Brion Raffoul’s Patent Spotlight Part 1: Artificial Intelligence

By Tina Dekker, Art Brion, Dennis Haszko

Welcome to Part 1 of Brion Raffoul’s Patent Spotlight! In this series, we will highlight new and interesting patents from various fields as inspiration to businesses and innovators. A patent’s value to a business is not always evident and can be often misunderstood. By sharing recent patent stories across different fields, we hope to encourage businesses to consider patents in their IP strategy. This week’s topic is artificial intelligence (AI).

How many smart devices do you own and from which companies? Interoperability in smart homes is growing in demand as the Internet of Things (IoT) permeates our living environments. Likewise, the associated privacy concerns have also grown. Bank of America recently patented a communications system (U.S. Patent No 10,645,108) that uses machine learning to create a web of trust between otherwise incompatible smart devices and to prevent private data from being communicated outside a trusted network. The IoT offers a vast landscape of potential problems and corresponding solutions due to the ubiquity of smart devices, and such solutions can often deserve a patent. What problem does your business or idea solve that could benefit from patent protection?

Patents can acquire high value suddenly and unexpectedly. For example, a patent (U.S. Patent No 10,565,395) was recently granted that applies machine learning for privacy protection in video captured by moving cameras such as body cameras, drone cameras, vehicle cameras, and the like. The algorithm classifies video regions that contain identity elements (e.g., a human) and replaces these with alternative images that protect a person’s or an object’s identity.

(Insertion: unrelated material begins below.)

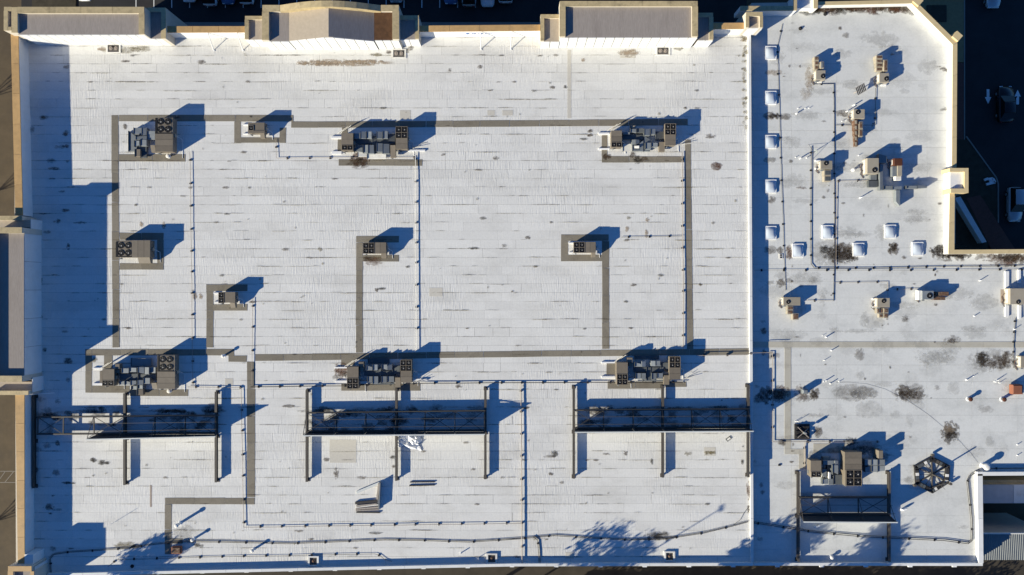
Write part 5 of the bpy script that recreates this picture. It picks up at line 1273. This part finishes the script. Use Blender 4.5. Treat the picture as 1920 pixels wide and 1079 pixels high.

Given the resurgence of discussions regarding mandates for police body cameras, this type of patent may acquire newfound value in the months and years to come.

The AI Patent Landscape

These are just two simple examples of AI-related patents that were granted in the US this year. For a more comprehensive outlook on the AI patent landscape up to 2019, see the World Intellectual Property Organization’s report on recent AI patenting trends.

Canadian innovators take note: Canada’s contribution to its own AI patent landscape is notably modest, despite the country’s recognized academic leadership in AI. If Canada hopes to stay in the global AI race, holding onto the country’s home-bred IP is critical.

A patent doesn’t have to be revolutionary. If you are developing or using AI in a unique or commercially significant way, consider investing in patent protection—you never know, your solution could be in high demand in the near future. If you are a startup and thinking that this doesn’t apply to you, think again: every startup needs an IP strategy.